The EU executive said Moscow's approval was a "huge success" in the international fight against climate change.

"It's a very happy day for Europe and for me," said Margot Wallström, the Swedish EU environment commissioner. "It sends a very forceful signal to the rest of the world. It is also very much a victory for the European Union."

Russia's ratification is vital for transforming Kyoto from a draft 1997 agreement into a working international treaty, despite its rejection by Washington in 2001.

Moscow has for years hedged on whether it would approve the pact, named after the ancient Japanese city where it was agreed in 1997.

Umwelt Klimaschutz Emissionshandel

Smoke rising from a German power plant

The protocol requires industrialized signatories to cut output of six "greenhouse" gases by 2008-2012 compared with their 1990 levels.

Parliamentary ratification still needed

Commission spokesman Reijo Kemppinen conceded that "the final confirmation of this act will naturally only come once the parliament has formally ratified the Kyoto Protocol.
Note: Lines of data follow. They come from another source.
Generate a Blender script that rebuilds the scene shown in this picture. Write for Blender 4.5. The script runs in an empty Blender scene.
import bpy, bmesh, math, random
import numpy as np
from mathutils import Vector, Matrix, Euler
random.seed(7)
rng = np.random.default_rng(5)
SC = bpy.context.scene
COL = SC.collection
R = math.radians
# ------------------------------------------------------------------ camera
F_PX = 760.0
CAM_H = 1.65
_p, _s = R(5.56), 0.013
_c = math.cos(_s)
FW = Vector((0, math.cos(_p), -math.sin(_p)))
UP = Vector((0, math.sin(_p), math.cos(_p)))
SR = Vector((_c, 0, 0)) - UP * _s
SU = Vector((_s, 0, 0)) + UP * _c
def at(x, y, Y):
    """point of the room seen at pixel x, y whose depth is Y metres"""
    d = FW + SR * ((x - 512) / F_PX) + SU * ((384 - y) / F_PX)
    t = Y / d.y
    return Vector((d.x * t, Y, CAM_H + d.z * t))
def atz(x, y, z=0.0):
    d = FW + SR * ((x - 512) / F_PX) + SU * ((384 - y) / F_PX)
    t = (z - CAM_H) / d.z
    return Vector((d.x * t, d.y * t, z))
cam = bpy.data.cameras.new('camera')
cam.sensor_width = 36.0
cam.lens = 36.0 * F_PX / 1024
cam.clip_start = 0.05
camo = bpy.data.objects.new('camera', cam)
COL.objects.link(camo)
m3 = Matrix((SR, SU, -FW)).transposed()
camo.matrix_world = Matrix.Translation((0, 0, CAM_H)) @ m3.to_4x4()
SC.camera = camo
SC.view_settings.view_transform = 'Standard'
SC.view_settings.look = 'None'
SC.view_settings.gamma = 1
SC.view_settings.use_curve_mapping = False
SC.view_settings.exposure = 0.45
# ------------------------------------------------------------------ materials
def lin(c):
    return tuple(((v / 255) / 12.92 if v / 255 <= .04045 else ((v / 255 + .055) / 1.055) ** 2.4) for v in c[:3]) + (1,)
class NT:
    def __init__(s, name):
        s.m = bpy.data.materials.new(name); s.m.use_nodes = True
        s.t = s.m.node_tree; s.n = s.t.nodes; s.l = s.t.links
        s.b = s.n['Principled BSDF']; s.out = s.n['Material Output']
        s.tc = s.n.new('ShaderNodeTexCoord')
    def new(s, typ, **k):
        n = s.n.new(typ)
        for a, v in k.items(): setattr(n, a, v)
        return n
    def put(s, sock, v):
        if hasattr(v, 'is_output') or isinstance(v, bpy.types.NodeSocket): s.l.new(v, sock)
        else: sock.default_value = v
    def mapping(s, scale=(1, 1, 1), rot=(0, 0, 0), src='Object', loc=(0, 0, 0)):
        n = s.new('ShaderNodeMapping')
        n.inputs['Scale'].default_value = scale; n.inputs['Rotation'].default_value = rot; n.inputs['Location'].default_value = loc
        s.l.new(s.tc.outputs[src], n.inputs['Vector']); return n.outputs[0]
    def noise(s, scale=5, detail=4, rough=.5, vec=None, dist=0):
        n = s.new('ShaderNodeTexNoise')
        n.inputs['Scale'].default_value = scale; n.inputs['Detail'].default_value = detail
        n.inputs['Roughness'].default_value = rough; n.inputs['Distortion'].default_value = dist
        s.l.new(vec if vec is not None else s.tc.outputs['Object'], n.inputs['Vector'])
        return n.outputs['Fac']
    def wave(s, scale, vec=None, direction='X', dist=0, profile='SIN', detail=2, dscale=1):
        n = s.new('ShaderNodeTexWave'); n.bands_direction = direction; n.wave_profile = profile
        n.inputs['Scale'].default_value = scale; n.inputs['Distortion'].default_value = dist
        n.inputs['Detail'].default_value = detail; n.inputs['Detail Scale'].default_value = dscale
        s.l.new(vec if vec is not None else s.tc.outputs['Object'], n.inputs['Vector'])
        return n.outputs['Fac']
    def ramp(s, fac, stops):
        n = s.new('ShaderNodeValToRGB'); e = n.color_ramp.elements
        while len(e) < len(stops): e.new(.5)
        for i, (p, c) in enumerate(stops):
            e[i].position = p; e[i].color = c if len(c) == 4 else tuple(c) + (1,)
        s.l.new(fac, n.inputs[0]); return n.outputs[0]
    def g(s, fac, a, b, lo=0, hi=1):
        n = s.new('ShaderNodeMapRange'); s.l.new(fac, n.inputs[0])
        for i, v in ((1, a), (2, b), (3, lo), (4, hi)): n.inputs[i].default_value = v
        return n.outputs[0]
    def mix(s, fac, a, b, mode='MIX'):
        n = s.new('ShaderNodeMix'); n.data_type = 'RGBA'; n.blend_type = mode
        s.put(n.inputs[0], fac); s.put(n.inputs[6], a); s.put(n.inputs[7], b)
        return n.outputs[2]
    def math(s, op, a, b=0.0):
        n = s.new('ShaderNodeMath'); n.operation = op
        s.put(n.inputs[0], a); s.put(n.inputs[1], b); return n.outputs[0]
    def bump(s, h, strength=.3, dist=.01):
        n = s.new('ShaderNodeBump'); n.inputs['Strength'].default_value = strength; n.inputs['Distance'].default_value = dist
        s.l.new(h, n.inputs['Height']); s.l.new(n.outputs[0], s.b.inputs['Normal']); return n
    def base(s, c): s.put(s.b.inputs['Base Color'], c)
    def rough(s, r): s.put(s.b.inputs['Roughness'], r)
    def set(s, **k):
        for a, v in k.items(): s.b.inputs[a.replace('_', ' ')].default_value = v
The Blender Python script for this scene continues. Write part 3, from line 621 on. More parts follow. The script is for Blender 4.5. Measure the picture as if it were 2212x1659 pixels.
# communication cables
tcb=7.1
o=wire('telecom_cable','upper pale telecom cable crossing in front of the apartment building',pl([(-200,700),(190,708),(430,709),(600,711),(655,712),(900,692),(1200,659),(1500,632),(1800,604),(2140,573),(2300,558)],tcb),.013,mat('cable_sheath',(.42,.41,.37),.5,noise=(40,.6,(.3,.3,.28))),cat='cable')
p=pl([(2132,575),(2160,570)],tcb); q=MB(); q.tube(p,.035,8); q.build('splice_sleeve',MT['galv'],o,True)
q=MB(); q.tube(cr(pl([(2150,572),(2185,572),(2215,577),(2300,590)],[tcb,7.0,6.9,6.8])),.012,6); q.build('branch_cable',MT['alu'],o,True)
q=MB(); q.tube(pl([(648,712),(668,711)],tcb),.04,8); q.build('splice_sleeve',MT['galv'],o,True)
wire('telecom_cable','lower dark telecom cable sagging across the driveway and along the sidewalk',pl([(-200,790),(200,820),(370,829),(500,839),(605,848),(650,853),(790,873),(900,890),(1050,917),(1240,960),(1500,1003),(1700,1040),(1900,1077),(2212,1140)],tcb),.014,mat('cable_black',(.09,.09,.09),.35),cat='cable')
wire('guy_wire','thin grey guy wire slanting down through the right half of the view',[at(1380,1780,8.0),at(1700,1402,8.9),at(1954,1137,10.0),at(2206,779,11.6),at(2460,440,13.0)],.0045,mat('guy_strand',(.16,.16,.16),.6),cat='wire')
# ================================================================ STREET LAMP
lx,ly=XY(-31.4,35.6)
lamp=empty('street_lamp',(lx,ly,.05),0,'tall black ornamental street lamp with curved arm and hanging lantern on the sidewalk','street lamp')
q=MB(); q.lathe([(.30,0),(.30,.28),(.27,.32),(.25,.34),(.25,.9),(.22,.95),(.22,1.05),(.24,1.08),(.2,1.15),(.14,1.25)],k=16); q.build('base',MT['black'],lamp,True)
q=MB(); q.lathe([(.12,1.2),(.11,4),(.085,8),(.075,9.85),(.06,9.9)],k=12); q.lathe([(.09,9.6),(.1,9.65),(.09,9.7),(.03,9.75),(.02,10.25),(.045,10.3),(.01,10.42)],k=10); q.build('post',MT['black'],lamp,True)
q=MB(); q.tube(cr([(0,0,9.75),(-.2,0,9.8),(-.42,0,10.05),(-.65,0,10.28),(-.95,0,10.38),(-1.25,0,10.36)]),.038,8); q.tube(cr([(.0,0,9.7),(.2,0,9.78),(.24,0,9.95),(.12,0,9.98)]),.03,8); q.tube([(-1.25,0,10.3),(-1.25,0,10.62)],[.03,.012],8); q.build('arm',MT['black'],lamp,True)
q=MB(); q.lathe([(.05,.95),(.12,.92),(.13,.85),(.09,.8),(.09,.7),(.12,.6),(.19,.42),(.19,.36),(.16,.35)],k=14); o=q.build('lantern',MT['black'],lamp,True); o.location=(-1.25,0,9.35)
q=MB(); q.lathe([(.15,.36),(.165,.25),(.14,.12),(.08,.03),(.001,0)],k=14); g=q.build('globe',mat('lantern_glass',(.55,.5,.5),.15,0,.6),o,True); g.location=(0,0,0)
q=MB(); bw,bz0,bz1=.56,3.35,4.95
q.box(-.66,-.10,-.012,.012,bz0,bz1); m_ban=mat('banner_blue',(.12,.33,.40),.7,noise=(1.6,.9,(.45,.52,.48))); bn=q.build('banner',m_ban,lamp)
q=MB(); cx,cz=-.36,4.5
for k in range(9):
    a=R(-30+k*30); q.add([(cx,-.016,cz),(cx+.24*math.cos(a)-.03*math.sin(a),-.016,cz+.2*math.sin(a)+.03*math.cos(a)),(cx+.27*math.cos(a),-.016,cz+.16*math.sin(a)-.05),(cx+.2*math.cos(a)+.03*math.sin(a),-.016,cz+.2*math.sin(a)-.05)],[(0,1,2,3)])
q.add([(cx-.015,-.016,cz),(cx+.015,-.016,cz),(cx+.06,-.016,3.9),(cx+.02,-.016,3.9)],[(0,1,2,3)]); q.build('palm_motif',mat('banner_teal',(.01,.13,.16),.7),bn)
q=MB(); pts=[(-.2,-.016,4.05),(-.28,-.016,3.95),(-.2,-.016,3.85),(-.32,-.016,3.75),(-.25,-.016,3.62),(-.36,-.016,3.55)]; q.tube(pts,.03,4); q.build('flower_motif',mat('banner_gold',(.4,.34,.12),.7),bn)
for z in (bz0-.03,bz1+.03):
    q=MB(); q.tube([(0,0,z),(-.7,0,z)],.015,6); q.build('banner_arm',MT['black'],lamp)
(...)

"But we are confident that they will do so in due course, in the coming weeks, given that the government and the president of Russia enjoy a majority in that house," he said.

"This is a huge success for the international fight against climate change," Commission President Romano Prodi said. "Today President Putin has sent a strong signal of his commitment and sense of responsibility."

"I have always held the view that this is in the best interest of Russia and its people," he added. "Global climate change is a fight that our generation has to win for the sake of the future of our children and this planet."

Wallström agreed that the world will have to wait for the Duma decision "before we can open the champagne bottles. But at least we can look at them today."